### DATA ENTRIES
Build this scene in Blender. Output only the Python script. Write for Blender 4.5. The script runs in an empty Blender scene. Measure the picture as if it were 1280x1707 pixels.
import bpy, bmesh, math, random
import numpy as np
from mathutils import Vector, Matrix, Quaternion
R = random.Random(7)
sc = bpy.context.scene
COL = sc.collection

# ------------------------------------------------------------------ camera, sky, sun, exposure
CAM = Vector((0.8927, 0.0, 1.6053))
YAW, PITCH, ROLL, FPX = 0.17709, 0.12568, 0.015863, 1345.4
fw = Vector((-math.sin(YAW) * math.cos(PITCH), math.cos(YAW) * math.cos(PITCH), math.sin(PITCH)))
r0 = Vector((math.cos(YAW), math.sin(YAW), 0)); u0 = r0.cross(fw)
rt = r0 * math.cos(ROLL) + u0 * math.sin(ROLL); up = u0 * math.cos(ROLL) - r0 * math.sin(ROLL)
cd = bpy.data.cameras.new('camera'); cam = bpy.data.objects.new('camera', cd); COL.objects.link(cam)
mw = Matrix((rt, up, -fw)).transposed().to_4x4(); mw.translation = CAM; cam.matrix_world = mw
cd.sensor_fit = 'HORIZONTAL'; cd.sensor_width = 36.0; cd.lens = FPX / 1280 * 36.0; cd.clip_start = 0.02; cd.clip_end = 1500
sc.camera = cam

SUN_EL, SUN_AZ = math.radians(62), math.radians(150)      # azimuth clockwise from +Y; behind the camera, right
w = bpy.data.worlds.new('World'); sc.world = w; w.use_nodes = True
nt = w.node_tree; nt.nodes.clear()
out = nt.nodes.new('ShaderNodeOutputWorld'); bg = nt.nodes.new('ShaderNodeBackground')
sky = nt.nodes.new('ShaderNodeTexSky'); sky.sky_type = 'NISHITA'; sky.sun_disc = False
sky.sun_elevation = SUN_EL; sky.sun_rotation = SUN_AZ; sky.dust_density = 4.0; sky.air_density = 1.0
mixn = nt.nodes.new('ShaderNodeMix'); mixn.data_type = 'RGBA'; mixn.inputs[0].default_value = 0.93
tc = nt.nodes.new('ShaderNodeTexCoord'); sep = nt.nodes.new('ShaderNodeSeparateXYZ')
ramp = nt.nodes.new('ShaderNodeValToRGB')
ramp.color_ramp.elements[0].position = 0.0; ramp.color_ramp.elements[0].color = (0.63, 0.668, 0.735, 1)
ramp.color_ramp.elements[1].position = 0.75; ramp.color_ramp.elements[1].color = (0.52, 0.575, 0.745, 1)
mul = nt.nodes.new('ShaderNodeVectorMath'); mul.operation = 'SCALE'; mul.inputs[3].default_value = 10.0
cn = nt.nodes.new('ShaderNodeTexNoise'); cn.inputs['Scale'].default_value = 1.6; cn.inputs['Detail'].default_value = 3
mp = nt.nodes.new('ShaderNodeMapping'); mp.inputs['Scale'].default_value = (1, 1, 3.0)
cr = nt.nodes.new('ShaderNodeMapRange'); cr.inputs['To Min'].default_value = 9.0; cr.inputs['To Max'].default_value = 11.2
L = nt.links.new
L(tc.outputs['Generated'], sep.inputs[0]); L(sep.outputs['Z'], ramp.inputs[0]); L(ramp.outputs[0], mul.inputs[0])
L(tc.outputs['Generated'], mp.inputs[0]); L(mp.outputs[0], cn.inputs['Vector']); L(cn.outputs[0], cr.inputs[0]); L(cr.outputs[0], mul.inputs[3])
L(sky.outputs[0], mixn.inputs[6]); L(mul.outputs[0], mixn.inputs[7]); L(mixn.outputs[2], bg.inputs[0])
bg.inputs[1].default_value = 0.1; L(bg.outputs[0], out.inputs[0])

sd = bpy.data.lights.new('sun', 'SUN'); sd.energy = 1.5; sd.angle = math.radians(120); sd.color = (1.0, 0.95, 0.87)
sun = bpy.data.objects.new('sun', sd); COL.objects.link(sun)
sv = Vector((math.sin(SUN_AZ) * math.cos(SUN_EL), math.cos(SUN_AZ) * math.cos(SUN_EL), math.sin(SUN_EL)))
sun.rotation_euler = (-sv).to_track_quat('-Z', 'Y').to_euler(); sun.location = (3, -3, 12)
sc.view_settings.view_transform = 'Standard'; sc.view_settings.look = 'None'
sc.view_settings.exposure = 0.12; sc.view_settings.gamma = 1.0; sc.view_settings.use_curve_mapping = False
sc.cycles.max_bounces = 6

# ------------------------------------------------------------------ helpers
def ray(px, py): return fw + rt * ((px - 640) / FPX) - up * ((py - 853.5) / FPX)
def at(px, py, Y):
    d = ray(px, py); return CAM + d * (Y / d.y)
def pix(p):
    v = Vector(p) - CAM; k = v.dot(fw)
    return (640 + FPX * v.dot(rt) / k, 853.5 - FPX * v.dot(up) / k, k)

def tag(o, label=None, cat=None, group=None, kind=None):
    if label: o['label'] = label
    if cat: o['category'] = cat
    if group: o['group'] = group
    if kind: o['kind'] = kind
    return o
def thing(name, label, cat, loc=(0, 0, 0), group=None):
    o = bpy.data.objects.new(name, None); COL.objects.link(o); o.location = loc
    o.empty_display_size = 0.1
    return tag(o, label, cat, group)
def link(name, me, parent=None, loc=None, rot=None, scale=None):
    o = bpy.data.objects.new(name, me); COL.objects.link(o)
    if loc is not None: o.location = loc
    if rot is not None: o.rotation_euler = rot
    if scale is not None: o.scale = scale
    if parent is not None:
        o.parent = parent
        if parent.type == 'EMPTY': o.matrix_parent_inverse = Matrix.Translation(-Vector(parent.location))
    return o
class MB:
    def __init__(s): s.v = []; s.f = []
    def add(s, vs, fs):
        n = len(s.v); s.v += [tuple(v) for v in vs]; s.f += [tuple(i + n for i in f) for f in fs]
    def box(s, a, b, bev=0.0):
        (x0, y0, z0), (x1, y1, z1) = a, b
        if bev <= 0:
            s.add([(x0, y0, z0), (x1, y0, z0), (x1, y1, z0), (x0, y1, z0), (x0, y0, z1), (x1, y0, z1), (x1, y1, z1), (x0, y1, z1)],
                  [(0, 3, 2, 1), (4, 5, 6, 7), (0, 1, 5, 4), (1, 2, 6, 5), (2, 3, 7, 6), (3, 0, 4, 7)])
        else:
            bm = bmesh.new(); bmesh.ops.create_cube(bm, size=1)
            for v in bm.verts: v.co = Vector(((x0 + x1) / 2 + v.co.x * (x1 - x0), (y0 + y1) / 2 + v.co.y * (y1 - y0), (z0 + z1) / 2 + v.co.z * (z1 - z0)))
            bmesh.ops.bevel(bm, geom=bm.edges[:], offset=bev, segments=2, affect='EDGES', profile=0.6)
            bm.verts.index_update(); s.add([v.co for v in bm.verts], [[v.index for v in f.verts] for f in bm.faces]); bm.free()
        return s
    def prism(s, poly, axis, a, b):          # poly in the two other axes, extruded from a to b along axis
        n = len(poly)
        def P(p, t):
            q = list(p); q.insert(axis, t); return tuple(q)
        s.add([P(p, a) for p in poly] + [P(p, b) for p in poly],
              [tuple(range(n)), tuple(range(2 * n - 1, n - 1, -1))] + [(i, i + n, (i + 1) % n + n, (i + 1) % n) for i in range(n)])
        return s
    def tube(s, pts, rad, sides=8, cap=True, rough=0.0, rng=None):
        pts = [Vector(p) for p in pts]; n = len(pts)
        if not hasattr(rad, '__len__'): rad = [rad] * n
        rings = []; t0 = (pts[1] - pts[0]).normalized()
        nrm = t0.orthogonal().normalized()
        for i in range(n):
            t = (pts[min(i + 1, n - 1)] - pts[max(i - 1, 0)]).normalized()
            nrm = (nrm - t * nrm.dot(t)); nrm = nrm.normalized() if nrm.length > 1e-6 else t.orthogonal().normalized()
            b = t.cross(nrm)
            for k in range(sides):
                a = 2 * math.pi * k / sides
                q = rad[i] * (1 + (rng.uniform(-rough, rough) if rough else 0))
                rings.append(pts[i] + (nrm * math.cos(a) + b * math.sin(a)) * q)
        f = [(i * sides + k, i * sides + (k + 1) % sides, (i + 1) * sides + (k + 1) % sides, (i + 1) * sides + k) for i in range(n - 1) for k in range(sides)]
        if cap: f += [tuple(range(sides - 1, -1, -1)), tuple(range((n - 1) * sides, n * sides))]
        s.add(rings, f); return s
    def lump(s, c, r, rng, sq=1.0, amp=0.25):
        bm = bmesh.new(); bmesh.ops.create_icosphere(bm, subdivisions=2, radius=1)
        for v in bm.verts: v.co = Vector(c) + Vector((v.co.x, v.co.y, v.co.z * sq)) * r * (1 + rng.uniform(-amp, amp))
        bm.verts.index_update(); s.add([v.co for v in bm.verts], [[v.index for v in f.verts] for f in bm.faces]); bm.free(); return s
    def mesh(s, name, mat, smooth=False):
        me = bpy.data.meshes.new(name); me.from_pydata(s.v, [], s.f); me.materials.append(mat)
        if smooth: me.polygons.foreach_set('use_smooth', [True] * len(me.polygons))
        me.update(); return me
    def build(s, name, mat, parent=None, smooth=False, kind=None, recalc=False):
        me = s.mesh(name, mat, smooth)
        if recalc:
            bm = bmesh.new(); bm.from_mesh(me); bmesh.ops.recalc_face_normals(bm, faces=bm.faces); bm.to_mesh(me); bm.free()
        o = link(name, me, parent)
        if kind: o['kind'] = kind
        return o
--
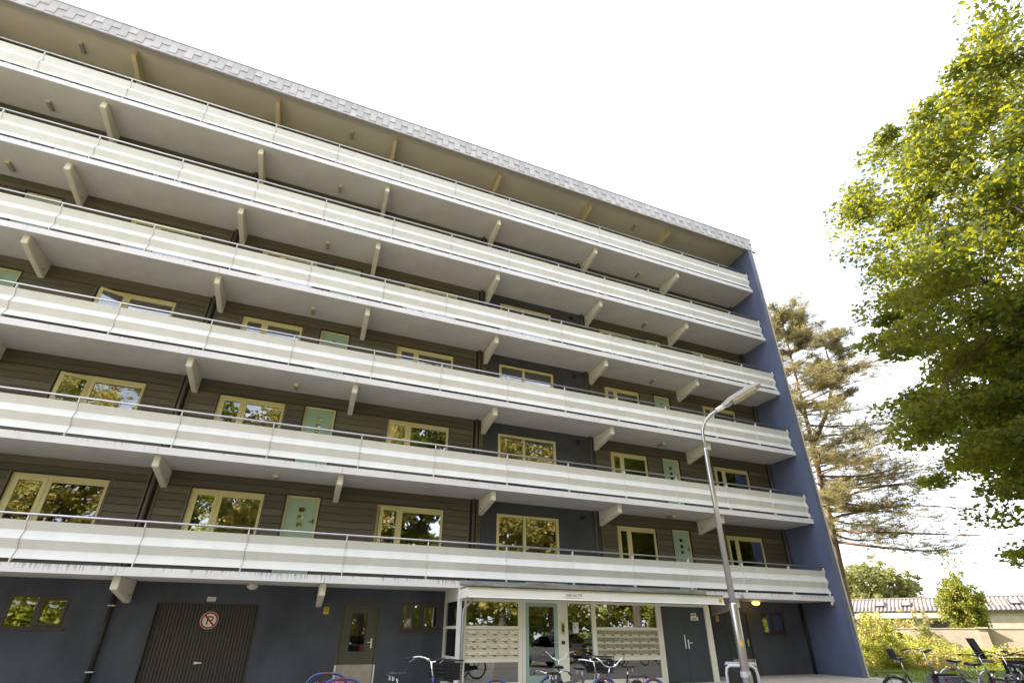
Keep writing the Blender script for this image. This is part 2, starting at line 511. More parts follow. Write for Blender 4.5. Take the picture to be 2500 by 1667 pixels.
---
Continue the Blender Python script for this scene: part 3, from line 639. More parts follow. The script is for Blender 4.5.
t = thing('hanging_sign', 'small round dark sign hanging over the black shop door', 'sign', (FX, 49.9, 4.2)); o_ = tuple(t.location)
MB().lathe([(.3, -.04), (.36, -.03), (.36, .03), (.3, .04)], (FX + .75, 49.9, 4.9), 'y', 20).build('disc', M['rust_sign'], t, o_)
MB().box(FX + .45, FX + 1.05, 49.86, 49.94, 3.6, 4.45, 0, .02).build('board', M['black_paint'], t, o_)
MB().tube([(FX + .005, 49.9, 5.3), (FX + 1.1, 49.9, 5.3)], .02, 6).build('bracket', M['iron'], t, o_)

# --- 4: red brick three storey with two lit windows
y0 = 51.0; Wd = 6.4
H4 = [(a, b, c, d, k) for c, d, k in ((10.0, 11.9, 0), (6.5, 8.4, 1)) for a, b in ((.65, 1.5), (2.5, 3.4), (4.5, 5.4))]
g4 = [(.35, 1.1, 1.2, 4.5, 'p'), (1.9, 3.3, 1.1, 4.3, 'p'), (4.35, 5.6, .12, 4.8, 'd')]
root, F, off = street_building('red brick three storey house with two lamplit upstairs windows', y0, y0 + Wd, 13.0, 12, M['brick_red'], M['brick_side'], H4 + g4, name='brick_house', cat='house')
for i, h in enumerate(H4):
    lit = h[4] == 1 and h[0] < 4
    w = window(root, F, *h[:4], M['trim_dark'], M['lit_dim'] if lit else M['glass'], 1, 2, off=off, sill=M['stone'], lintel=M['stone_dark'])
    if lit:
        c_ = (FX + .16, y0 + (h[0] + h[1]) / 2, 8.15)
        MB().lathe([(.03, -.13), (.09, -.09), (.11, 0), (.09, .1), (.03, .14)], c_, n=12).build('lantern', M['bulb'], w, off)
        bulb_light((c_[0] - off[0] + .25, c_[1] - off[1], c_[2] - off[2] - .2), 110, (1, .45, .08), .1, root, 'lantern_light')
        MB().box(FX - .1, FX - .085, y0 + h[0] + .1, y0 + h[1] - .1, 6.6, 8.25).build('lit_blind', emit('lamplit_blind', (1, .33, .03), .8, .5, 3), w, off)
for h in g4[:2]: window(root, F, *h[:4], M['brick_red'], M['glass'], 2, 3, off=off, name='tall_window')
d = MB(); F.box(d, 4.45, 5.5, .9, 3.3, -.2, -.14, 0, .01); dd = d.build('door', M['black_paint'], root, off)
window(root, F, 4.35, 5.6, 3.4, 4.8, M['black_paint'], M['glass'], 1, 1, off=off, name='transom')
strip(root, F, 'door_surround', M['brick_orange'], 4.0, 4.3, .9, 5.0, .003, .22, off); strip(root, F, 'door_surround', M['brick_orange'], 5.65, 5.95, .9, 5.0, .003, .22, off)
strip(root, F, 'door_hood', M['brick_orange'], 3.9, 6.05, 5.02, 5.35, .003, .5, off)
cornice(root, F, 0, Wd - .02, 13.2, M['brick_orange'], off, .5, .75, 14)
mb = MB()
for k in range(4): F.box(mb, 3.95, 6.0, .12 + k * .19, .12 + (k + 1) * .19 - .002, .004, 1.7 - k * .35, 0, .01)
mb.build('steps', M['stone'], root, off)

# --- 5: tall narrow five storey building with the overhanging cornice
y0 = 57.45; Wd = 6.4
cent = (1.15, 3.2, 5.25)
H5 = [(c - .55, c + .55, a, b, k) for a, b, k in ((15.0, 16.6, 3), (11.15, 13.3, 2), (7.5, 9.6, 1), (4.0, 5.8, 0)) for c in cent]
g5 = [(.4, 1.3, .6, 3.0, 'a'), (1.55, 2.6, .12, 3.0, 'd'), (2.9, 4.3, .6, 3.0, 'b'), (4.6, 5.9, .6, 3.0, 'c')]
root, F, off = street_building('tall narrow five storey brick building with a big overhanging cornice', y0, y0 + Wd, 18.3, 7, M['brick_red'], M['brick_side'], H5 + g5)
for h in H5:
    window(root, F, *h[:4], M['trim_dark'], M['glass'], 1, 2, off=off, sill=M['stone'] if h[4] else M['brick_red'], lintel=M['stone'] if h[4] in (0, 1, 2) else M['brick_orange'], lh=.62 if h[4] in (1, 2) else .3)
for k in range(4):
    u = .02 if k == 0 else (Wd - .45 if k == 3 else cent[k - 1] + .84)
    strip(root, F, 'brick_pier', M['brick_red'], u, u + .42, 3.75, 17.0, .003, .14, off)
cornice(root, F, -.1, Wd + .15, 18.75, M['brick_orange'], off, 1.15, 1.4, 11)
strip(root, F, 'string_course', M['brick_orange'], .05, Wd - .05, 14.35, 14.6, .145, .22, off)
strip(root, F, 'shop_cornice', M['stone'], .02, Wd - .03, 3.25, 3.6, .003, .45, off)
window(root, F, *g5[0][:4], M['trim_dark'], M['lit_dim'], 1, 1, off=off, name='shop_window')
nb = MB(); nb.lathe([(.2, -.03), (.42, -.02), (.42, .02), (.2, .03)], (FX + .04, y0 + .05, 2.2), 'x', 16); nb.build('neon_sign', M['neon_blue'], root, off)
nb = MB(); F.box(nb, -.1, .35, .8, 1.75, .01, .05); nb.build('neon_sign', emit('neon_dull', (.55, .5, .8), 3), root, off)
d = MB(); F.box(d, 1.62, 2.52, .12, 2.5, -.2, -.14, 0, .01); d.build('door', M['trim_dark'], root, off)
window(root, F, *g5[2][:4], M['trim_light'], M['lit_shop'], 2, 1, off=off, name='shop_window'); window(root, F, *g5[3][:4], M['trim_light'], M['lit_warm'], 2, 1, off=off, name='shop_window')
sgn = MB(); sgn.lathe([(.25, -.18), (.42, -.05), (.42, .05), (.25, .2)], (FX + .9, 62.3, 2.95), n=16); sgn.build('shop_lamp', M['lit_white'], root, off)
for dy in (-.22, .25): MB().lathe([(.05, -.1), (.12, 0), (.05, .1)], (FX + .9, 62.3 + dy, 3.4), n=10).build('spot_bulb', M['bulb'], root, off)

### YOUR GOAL
Begin with the line that has "Continue the Blender" in the listing above and end after the line that has "MB().tube([(FX + .005, 49.9, 5.3), (FX"; output those lines exactly.

### WRITTEN REPLY
Continue the Blender Python script for this scene: part 3, from line 639. More parts follow. The script is for Blender 4.5.
t = thing('hanging_sign', 'small round dark sign hanging over the black shop door', 'sign', (FX, 49.9, 4.2)); o_ = tuple(t.location)
MB().lathe([(.3, -.04), (.36, -.03), (.36, .03), (.3, .04)], (FX + .75, 49.9, 4.9), 'y', 20).build('disc', M['rust_sign'], t, o_)
MB().box(FX + .45, FX + 1.05, 49.86, 49.94, 3.6, 4.45, 0, .02).build('board', M['black_paint'], t, o_)
MB().tube([(FX + .005, 49.9, 5.3), (FX + 1.1, 49.9, 5.3)], .02, 6).build('bracket', M['iron'], t, o_)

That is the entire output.